PROBLEM STATEMENT
Show all lines holding the string "scene".

═══ GIVEN INFORMATION ═══

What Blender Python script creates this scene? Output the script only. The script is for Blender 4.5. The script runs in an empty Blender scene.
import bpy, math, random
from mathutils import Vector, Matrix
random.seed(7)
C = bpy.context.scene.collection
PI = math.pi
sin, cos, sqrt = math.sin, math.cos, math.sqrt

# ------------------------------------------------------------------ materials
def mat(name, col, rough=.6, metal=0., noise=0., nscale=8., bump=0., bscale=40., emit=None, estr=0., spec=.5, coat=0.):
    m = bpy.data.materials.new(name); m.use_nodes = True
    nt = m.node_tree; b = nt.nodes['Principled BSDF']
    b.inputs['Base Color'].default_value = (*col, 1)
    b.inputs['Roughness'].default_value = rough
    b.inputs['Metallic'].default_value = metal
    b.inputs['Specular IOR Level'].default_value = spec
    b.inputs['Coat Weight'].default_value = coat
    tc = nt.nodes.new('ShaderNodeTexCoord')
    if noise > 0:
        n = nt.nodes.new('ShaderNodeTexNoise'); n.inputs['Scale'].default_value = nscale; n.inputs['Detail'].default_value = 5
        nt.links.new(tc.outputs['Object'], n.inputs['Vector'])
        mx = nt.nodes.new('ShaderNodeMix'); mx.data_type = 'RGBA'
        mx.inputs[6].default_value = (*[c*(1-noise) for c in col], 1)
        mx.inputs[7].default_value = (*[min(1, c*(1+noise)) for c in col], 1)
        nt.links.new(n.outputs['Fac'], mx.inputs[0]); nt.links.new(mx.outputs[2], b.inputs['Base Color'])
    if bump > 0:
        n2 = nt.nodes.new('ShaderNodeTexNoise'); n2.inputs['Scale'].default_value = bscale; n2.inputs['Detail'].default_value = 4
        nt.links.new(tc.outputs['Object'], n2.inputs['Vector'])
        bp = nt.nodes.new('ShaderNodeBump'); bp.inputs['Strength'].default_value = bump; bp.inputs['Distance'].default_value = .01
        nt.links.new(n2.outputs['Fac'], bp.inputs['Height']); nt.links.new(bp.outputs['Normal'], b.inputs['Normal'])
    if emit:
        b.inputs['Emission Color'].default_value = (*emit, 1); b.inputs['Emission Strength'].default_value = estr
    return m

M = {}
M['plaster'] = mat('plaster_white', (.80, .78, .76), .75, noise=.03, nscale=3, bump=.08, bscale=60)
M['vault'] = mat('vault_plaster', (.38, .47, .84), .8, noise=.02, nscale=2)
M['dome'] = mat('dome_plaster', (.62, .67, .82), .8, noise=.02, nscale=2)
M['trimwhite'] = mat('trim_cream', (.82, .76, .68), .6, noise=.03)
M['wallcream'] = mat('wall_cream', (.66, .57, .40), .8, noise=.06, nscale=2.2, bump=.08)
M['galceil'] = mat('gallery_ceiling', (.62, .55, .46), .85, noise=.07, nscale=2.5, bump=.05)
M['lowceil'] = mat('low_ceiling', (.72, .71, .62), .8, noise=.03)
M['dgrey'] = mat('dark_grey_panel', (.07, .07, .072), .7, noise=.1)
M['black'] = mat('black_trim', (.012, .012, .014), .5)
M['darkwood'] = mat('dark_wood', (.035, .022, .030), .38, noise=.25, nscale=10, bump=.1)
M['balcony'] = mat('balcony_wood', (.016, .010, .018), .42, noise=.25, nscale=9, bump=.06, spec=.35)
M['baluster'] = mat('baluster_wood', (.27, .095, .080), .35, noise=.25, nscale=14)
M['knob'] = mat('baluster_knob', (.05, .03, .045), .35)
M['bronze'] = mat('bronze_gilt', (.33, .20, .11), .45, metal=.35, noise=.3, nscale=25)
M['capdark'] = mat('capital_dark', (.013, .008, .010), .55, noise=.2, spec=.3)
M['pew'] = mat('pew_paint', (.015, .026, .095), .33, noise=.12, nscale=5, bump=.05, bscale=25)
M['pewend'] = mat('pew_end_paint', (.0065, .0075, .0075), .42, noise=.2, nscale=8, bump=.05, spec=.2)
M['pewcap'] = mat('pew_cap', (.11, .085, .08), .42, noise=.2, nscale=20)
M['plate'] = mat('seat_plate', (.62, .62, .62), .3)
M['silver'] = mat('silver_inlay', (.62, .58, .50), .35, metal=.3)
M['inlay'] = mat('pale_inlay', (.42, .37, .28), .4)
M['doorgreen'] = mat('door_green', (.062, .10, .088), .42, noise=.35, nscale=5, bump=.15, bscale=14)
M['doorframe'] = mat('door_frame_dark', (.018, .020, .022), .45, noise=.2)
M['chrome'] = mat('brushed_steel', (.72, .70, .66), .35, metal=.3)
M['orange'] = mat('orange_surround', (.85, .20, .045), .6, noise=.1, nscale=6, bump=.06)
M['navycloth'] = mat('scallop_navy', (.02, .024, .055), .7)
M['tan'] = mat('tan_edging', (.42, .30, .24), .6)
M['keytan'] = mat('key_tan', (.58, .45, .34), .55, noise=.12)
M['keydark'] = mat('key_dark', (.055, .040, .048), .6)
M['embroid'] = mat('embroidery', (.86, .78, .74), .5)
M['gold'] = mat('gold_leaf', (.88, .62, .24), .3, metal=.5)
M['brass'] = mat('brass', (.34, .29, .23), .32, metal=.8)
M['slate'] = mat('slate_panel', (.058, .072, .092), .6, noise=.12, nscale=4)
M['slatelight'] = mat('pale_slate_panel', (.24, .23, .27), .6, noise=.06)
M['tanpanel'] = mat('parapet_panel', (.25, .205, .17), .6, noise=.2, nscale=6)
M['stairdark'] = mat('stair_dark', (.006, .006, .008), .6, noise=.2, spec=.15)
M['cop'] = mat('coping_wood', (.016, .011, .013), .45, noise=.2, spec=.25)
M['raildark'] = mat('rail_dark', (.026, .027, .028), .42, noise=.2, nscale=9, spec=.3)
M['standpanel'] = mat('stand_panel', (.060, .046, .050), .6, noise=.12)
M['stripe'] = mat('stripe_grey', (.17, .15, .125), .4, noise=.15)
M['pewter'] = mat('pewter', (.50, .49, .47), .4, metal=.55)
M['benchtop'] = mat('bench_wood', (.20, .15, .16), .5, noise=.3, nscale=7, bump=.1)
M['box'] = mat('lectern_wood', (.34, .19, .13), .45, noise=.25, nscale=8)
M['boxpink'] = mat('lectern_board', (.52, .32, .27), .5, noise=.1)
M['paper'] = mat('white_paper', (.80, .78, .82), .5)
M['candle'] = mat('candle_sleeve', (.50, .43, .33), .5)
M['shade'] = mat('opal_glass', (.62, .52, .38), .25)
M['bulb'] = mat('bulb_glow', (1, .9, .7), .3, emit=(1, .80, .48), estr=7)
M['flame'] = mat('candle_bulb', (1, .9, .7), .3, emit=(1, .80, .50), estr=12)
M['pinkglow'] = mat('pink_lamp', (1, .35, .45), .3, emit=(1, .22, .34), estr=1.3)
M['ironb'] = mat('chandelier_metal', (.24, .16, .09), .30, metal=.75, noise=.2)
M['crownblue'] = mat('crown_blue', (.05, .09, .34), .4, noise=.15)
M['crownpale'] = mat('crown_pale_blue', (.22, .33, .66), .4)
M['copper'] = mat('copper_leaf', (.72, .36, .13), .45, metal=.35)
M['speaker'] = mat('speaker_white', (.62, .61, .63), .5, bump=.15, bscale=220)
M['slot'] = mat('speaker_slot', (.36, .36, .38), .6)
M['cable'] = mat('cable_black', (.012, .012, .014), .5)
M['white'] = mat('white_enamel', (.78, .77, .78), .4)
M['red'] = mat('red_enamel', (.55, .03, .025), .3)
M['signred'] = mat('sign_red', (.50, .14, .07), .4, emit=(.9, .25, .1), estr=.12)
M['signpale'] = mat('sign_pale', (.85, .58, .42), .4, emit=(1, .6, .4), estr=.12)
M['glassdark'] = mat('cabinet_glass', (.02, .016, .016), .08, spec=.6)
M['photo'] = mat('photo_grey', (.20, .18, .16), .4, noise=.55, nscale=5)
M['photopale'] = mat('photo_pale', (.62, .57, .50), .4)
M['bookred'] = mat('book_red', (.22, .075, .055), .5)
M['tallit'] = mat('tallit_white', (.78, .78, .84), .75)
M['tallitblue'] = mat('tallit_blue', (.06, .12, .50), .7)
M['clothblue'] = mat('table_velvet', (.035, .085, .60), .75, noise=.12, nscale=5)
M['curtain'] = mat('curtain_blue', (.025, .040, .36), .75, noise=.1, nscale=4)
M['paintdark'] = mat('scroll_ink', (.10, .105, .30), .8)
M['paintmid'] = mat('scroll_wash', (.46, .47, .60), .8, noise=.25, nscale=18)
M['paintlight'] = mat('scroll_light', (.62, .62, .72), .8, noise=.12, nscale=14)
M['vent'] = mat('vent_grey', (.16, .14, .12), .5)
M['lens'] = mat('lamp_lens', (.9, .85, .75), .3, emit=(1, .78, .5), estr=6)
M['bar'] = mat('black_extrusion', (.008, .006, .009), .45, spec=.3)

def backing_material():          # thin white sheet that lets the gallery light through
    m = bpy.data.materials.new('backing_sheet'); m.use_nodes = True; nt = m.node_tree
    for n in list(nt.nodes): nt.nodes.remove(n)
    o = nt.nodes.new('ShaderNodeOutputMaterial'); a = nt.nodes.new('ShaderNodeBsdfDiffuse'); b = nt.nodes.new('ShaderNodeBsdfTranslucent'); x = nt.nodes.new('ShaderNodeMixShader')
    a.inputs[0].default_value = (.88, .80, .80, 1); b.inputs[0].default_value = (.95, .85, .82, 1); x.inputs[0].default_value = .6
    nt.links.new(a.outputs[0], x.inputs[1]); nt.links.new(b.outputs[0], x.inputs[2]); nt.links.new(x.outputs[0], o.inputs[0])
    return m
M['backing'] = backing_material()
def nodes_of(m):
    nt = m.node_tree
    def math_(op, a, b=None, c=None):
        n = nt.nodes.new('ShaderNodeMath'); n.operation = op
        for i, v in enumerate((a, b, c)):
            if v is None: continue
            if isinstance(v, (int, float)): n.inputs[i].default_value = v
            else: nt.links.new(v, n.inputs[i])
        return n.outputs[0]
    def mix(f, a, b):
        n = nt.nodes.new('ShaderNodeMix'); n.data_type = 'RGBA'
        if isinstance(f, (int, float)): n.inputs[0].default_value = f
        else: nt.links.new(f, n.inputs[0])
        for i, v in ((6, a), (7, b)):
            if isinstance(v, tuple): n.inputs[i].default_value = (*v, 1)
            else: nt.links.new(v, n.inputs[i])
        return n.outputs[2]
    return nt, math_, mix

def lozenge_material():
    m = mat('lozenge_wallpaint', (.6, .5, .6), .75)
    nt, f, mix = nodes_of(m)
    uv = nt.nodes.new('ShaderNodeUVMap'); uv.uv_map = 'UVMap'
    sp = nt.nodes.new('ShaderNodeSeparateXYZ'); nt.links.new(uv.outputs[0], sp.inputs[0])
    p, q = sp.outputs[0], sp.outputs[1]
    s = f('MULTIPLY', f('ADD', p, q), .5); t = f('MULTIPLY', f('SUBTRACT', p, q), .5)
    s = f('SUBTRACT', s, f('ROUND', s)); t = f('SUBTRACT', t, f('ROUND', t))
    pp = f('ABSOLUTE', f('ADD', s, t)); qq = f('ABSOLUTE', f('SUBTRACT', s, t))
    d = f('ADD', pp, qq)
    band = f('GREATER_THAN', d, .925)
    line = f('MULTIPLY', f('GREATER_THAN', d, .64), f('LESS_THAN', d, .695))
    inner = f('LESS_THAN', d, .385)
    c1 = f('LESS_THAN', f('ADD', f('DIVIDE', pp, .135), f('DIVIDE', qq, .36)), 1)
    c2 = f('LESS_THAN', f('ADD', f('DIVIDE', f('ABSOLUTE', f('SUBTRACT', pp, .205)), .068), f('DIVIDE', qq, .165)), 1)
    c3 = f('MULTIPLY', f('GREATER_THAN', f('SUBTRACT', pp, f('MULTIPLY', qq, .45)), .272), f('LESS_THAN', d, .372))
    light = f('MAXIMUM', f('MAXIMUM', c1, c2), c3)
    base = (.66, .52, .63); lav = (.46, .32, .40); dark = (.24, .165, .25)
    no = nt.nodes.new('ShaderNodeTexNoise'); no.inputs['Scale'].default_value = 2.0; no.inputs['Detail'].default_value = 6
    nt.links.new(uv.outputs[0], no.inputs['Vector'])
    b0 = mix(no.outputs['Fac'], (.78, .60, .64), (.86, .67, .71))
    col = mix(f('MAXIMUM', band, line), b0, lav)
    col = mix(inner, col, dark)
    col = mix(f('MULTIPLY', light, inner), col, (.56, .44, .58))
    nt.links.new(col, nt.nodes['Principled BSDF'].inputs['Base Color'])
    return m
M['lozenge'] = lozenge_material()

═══

FULL SOLUTION
What Blender Python script creates this scene? Output the script only. The script is for Blender 4.5. The script runs in an empty Blender scene.
C = bpy.context.scene.collection